Moczydlowsky noted that in 2016, the recorded-music industry generated $16bn, before quoting the much-discussed Goldman Sachs prediction that this will grow to $41bn by 2030. “No matter how you slice it, that’s very rapid, dramatic expansion for the category,” he said.

He talked about some key categories that Techstars Music wants to invest in. Event and crowd safety; machine-learning and AI; rights and royalties; VR and AR experiences; and content delivery and infrastructure.

“As streaming grows, as we move from 100 million subscribers through 150 million, 200 million, maybe 250 million, a bunch of music-industry practices are going to be rewritten,” said Moczydlowsky, using rights and royalty payments as an example.

“There will come a point very quickly, if it hasn’t arrived already, where super-liquid software payment of royalties is going to be essential to powering more growth in the business,” he said. Other categories like VR and AR are more nascent.

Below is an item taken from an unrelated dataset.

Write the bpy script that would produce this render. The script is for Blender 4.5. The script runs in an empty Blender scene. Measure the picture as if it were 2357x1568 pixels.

“We haven’t made any VR investments to date. We’ve looked at a bunch of companies, but we haven’t believed in any enough to write cheques yet,” he said. The same is true of AR, but Moczydlowsky said he is bullish on both categories in the longer term.

E-commerce is also on the Techstars Music radar. “It’s very very easy to buy a jersey from a sports team that you like. It’s actually kinda difficult to buy a product from an artist,” he said.

“It’s hard to figure out how the content you’re working in one channel leads to consumption in another category. If I saw your record collection and the shelf of books in your house, I could recommend albums and movies and even shoes and jeans to you.”

“Your consumption of different categories and different media types has not yet led to great product recommendations in other categories. We think this is a great area for investment.”